I was proud to present Houston Mayor Bill White an award in 2007 on behalf of the National Low Income Housing Coalition for his work on behalf of the survivors in the early days following Hurricane Katrina.
I am sorry to say the mayor’s response to the death of two children from a collapsed staircase at a low income Houston apartment building that had not been inspected by the city for a dozen years shows a lack of leadership and what appears to be a strange ambivalence toward the safety of low-income Houstonians.
Houston Chronicle reporters
The mayor, speaking by phone from a conference in Colorado, said the collapse that killed two children at the Westwood Fountains apartments shouldn’t worry other Houstonians living in older complexes. He declined to speculate whether a more recent inspection might have prevented the collapse.
The series of articles that the Houston Chronicle reporters have been writing for weeks about the severely substandard conditions in low income apartments in Southwest Houston contradicts the Mayor’s reassurance. Of course people should be worried when the city government fails to do its job to ensure the safety of its citizens. This is a city government that allows hundreds of safety violations to stack up on low-income apartment projects and has failed to take any meaningful enforcement action against slumlords according to the Houston Chronicle’s investigation.
Yesterday I outlined twelve initiatives the city should undertake to deal with the slum apartment problem. Today I want to explore four of those recommendations in detail.
1) Send the City building inspectors out right now to sweep through the apartments in this area, and ultimately through the entire city, and give landlords no more than 24 hours to fix major health and safety issues.
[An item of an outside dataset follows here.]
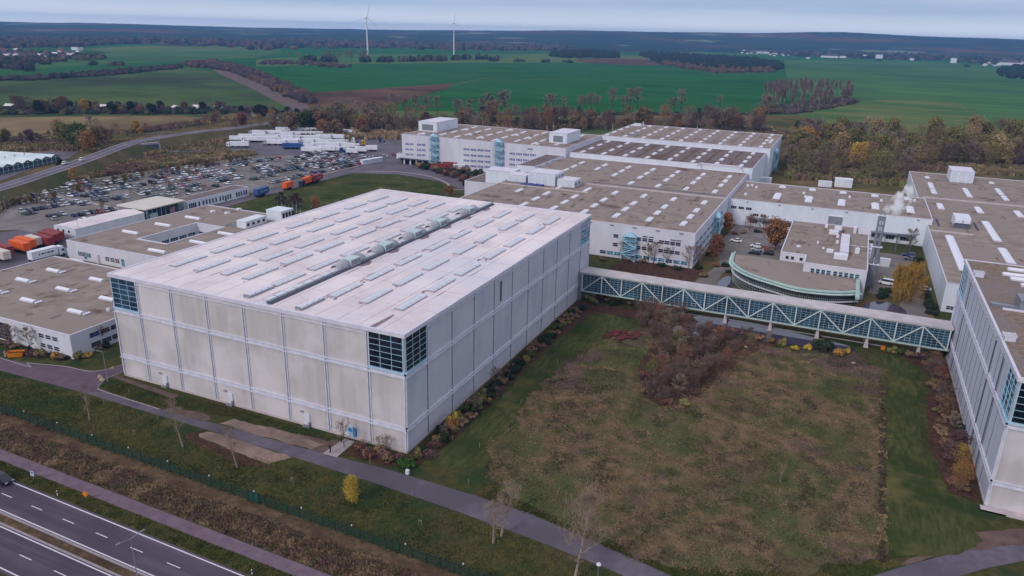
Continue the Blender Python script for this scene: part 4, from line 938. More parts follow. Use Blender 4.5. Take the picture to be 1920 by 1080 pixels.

2) Establish a division in the Houston City Attorney’s office with adequate staff to take landlords to court who ignore orders from building inspectors to repair apartments. Seek jail time for landlords who willfully violate repair orders.
Mayor White, in response to the newspaper publicity about the lack of inspections, announced one month ago that the city would hire more inspections and change the current system from one that only inspects apartments in response to complaints or (incredibly) at the request of the landlord to a system the inspects on a regular cycle. This is a step in the right direction.
But this process is expected to take several months to get up and running. Enforcement needs to begin today.
More importantly, there are a number of landlords with large numbers of outstanding citations that have ignored orders to make repairs. The city should give these landlords a 24 hour deadline and if they don’t make the repairs then take them to court and seek criminal convictions and jail time.
The present lack of consequences for violating the law does not seem to be adequately corrected in the mayor’s new plan. To start, the city must assign a sufficient number of attorneys in the city attorneys office to prosecute the slumlords. Hiring more inspectors to write citations will not be useful if the citations are not enforced. Aggressive enforcement of recalcitrant landlords by city attorneys should include asking judges to jail non compliant landlords.
Next on my list of recommendations…
3) Condemn and demolish at city expense the worst apartments and provide the tenants relocation assistance.
4) Establish a tenant relocation fund to relocate tenants from apartments that threaten their health and safety while repairs are made.
Laws are on the books that permit Texas cities to condemn and demolish the worst apartments. Yet most cities don’t use these powers even in the most extreme cases of slum housing. The reason — it takes time for city attorneys to go to court and condemn the offending properties and it costs cities money to pay for the demolition. So the implementation of an aggressive demolition program depends on the mayor and city council having the will to pay for it.
Along with demolition the relocation of the tenants should be paid for. This requires additional money from the city.
I’m not going to let go of this issue until the City of Houston gets serious about this problem. I’ll explore more of my twelve proposed solutions in depth tomorrow.